6. M. [E] fait grief à l'arrêt d'annuler l'assemblée générale de la société Brigade électronique du 14 octobre 2015, de le condamner à restituer les dividendes votés par cette assemblée et à payer la somme de 5 000 euros à titre de dommages et intérêts au titre de la désorganisation de la société, alors « qu'aucune règle n'impose au juge qui dispose d'une faculté d'appréciation à cet égard, d'annuler l'assemblée générale d'une société à responsabilité limitée en cas d'irrégularité de la convocation de ses membres ; qu'en considérant, après avoir relevé l'irrégularité de la convocation à l'assemblée générale du 14 octobre 2015, que celle-ci ne pouvait qu'être annulée, sans exercer son pouvoir d'appréciation sur la portée du vice et la justification effective d'une annulation, la cour d'appel, qui a déduit automatiquement l'annulation de l'irrégularité d'une règle qui n'est pas impérative, a violé l'article L. 223-27 du code de commerce, ensemble l'article 1134 du code civil dans sa rédaction antérieure à l'ordonnance du 10 février 2016. »

Réponse de la Cour

Recevabilité du moyen

7. La société Brigade Electronics Group PLC et MM. [S]-[D] et [P] contestent la recevabilité du moyen. Ils soutiennent qu'il est nouveau et mélangé de fait et de droit.
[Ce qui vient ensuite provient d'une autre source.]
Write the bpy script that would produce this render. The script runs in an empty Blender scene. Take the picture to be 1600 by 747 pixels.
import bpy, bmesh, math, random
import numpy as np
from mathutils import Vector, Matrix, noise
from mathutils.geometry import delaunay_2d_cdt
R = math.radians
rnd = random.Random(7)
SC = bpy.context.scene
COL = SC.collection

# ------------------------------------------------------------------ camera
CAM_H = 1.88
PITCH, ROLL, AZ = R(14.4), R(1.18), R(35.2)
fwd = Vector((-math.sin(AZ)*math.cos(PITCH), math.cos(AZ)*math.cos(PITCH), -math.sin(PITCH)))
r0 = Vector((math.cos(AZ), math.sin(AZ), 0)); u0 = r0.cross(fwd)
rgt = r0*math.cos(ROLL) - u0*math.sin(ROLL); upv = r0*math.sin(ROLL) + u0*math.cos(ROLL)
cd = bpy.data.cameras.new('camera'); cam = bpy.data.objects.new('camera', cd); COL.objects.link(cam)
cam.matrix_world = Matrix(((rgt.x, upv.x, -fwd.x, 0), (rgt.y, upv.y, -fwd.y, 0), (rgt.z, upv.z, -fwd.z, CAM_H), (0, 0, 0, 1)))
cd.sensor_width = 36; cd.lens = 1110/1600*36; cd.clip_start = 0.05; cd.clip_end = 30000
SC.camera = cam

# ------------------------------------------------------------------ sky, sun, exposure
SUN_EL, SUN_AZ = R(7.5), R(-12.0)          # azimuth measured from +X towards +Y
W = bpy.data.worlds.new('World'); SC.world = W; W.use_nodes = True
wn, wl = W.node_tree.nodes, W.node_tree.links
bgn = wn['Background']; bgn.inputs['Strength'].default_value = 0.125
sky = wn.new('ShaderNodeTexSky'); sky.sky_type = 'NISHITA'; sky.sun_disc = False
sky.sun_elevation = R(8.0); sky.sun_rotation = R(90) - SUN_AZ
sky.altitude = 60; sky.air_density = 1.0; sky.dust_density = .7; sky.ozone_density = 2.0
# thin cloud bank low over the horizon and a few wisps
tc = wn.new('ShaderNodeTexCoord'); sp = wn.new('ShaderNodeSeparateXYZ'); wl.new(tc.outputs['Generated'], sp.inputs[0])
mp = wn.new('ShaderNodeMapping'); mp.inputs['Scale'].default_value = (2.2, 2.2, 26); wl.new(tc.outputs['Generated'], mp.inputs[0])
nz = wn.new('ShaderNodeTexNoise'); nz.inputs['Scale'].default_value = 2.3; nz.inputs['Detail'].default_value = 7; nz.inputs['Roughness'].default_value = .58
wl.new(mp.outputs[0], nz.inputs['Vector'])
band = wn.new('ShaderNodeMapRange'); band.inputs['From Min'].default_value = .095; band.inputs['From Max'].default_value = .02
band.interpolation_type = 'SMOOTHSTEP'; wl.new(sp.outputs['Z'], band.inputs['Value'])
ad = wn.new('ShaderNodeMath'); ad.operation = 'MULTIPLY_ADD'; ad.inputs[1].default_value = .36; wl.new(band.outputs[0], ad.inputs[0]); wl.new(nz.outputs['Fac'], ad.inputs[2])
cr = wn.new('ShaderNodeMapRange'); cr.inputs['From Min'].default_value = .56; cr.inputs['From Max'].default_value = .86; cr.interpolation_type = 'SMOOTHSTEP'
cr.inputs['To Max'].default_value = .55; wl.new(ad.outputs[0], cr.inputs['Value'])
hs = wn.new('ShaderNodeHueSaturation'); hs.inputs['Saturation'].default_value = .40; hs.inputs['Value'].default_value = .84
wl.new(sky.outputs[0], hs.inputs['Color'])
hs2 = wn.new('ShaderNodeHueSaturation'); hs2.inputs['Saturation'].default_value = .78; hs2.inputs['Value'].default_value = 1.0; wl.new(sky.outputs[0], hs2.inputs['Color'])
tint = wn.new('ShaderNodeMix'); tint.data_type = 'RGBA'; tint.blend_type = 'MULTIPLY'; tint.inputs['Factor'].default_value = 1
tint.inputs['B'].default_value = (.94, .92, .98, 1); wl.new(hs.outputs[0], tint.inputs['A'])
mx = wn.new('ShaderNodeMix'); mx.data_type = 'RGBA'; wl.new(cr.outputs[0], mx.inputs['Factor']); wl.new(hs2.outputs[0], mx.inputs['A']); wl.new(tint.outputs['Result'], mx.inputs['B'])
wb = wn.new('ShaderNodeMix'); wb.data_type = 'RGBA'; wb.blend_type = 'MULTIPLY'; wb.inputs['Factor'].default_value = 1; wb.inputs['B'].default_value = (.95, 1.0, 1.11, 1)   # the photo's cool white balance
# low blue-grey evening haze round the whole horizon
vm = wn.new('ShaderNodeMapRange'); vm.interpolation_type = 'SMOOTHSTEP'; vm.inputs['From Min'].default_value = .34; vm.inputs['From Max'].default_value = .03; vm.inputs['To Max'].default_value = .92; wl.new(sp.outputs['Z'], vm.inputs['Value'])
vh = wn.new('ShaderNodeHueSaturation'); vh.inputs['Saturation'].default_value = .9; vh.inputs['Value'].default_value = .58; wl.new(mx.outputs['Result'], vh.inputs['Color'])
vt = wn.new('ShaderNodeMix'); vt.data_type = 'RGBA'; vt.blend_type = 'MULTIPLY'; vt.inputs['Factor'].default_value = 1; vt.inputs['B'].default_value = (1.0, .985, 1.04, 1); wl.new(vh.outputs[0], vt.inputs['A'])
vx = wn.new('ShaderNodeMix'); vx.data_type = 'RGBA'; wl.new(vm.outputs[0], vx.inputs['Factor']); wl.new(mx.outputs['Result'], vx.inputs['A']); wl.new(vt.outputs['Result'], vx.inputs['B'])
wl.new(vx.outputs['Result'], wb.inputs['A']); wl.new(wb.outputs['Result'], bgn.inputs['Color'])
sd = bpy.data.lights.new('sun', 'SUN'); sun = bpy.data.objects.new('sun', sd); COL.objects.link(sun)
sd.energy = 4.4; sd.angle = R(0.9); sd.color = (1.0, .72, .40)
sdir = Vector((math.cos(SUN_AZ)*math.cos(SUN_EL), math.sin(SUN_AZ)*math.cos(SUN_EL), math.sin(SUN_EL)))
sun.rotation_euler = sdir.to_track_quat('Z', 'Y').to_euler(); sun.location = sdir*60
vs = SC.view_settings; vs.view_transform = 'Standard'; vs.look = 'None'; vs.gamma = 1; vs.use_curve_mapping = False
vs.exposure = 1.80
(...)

8. Cependant, ce moyen, qui ne se réfère à aucune considération de fait qui ne résulterait pas des énonciations de l'arrêt, est de pur droit.

9. Le moyen est donc recevable.

Bien-fondé du moyen 

Vu l'article L. 223-27 du code de commerce :

10. Il résulte de ce texte que le défaut de convocation régulière de l'associé d'une société à responsabilité limitée à l'assemblée générale de cette société n'entraîne la nullité des délibérations de cette assemblée que si cette irrégularité a privé l'associé de son droit d'y prendre part et qu'elle était de nature à influer sur le résultat du processus de décision.

11. Pour annuler la délibération de l'assemblée générale de la société Brigade électronique du 14 octobre 2015 et condamner M. [E] à rembourser les dividendes votés par cette assemblée, l'arrêt, après avoir énoncé qu'en application de l'article R. 223-20 du code de commerce les associés d'une société à responsabilité limitée sont convoqués quinze jours au moins avant la réunion de l'assemblée par lettre recommandée, retient que le seul document justificatif de l'envoi d'une convocation à la société Brigade Electronics Group PLC est un document de la poste anglaise retraçant le parcours d'un envoi non identifiable arrivé de France le 7 octobre 2015 et délivré le lendemain sans qu'il soit permis d'en connaître ni l'expéditeur ni le destinataire. L'arrêt en déduit qu'à défaut d'une convocation régulière de la société Brigade Electronics Group PLC, l'assemblée générale du 14 octobre 2015 et les résolutions votées lors de cette assemblée ne peuvent qu'être annulées comme le prévoit l'article L. 223-17 du code de commerce.

12. En se déterminant ainsi, sans rechercher, comme il lui incombait, si le défaut de convocation régulière de la société Brigade Electronics Group PLC à l'assemblée générale de la société Brigade électronique du 14 octobre 2015 avait privé cet associé de son droit à y prendre part et si son absence avait été de nature à influer sur le résultat du processus de décision, la cour d'appel n'a pas donné de base légale à sa décision.

Portée et conséquence de la cassation

13. En application de l'article 624 du code de procédure civile, la cassation des dispositions de l'arrêt annulant la délibération de l'assemblée générale de la société Brigade électronique du 14 octobre 2015 entraîne la cassation du chef de dispositif condamnant M. [E] au paiement d'une somme de 5 000 euros à titre de dommages et intérêts au titre de la désorganisation de l'entreprise, qui s'y rattache par un lien de dépendance nécessaire.

PAR CES MOTIFS, et sans qu'il y ait lieu de statuer sur l'autre moyen, la Cour :

CASSE ET ANNULE, mais seulement en ce que, infirmant le jugement attaqué, il prononce la nullité de l'assemblée générale de la société Brigade électronique tenue le 14 octobre 2015, condamne M. [E] à restituer à la société Brigade électronique, prise en la personne de son liquidateur amiable, les dividendes indûment perçus par suite de la nullité de l'assemblée générale du 14 octobre 2015, soit la somme de 6 355 euros, et condamne M. [E] à payer à la société Brigade électronique la somme de 5 000 euros à titre de dommages et intérêts au titre de la désorganisation de la société, l'arrêt rendu le 25 mai 2021, entre les parties, par la cour d'appel d'Angers ;

Remet, sur ces points, l'affaire et les parties dans l'état où elles se trouvaient avant cet arrêt et les renvoie devant la cour d'appel de Rennes.